Type ‘Tantra’ into Google Images, and up pops a lot of queasy erotica. Luckily, there’s none of that here. Instead, there are gorgeous nineteenth-century drawings from India, works by Indian artists from the ’60s, ’70s and ’80s, and pieces by ten international contemporary artists interested in tantric drawing. Loosely defined as a body of beliefs and practices that can allow a person to conjoin with cosmic forces, tantra sounds pretty mystifying, but its artwork serves the practical function of aiding meditation. 

There’s a nod to the erotic in Prem Sahib’s minimalist take on male lumps and bumps and Prafulla Mohanti’s undeniably vulval study in blue from 1980. But the tone is more contemplative than titillating. (It’s clear the linking of tantra with sex is a Western obsession, anyway). Among the early, anonymous works from India is a chart of sacred stones, and a mind-boggling page of mantras, featuring hundreds of tiny squares containing bits of script. These are followed by symmetrical compositions in rich colours on silk from the ’60s, delicate pencil drawings, simple, folky images of symbols, and works by contemporary artists including Sahib, Shezad Dawood and Richard Tuttle.

There’s a raw, even transitory, feel to much of it, from the drawings on found paper to Tuttle’s rough plywood sculptures.

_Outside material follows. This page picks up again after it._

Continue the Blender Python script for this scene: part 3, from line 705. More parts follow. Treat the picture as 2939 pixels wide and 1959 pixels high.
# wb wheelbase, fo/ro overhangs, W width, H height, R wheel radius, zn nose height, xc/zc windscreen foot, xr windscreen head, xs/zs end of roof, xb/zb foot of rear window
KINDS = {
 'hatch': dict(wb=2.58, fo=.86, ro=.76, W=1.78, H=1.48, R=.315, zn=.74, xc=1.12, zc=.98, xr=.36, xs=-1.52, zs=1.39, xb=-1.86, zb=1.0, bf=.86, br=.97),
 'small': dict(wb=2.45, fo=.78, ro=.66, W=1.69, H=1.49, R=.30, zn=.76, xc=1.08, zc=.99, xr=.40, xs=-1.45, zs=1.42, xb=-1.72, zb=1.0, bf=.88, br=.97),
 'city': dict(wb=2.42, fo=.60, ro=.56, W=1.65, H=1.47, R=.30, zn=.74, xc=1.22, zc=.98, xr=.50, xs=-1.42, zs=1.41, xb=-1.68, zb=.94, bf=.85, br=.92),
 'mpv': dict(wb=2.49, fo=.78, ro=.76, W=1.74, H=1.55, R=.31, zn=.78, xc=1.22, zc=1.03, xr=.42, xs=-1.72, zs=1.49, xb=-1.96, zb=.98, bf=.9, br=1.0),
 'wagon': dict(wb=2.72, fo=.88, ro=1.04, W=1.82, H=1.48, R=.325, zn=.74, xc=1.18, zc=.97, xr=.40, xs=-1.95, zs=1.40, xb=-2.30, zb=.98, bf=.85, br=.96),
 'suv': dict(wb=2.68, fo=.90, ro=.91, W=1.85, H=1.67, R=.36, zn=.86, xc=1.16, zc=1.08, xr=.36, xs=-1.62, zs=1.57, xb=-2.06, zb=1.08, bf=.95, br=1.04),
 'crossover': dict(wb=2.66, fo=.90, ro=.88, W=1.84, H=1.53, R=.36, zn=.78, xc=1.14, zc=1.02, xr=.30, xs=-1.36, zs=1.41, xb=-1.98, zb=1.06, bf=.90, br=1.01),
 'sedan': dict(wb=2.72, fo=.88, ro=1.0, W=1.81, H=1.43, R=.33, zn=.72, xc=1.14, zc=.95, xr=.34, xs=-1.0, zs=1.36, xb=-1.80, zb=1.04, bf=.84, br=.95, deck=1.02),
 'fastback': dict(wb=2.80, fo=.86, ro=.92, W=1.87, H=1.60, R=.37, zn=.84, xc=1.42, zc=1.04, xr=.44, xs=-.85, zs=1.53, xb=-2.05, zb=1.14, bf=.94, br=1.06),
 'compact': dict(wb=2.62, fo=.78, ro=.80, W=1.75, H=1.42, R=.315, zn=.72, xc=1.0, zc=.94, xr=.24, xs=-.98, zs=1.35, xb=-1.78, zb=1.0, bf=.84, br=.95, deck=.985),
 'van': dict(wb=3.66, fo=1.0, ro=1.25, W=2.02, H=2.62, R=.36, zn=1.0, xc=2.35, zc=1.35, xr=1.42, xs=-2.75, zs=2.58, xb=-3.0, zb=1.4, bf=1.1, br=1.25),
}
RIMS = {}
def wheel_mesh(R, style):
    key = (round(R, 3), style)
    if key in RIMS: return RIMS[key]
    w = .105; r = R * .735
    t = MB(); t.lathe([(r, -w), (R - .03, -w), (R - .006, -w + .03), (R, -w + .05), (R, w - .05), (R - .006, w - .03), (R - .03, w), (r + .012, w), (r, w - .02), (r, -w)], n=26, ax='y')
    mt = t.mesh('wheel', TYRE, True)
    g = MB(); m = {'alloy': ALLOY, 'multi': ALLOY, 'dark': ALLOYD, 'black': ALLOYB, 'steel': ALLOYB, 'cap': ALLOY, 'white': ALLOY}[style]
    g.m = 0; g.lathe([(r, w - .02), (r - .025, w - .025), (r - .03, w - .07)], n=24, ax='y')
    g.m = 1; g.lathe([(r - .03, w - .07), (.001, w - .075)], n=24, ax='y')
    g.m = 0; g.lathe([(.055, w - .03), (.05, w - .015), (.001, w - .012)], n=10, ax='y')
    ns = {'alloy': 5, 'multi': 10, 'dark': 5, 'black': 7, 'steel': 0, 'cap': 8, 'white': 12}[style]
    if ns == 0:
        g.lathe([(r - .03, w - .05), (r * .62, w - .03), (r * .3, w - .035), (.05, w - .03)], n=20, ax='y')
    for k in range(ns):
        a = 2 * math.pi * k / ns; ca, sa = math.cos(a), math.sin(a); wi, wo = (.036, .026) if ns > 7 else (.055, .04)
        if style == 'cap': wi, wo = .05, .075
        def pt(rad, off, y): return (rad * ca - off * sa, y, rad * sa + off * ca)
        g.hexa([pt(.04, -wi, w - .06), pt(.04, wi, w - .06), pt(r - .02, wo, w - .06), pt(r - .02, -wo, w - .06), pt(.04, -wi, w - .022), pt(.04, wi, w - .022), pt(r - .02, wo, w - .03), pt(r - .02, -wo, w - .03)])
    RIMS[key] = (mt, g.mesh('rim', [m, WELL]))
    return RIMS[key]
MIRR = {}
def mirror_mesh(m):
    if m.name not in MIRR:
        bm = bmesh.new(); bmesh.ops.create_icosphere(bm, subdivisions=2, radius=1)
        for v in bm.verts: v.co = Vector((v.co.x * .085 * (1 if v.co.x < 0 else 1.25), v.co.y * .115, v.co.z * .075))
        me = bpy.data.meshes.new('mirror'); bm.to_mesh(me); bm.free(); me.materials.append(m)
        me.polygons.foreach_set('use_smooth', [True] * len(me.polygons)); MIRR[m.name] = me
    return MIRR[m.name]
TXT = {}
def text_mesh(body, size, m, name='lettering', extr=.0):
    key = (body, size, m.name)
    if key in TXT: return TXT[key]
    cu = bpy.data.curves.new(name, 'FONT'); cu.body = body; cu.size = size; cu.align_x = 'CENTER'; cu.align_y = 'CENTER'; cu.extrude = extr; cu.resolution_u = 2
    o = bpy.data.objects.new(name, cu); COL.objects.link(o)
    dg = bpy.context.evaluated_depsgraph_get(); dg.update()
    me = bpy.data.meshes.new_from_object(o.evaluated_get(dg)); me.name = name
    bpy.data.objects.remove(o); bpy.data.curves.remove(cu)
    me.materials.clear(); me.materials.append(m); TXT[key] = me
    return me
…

Altogether, it can be a little underwhelming but that ephemerality is also the point. Up close, many of the pieces are hypnotic – whether it’s those sacred stones, or a dense constellation of pinpricks by Tom Chamberlain, or Alexander Gorlizki’s painstakingly detailed patterns. Whatever tantra is, it seems powerfully connected to consciousness. Fittingly, the show ends with a green neon by Sahib that gently lights up and dims in imitation of a person breathing.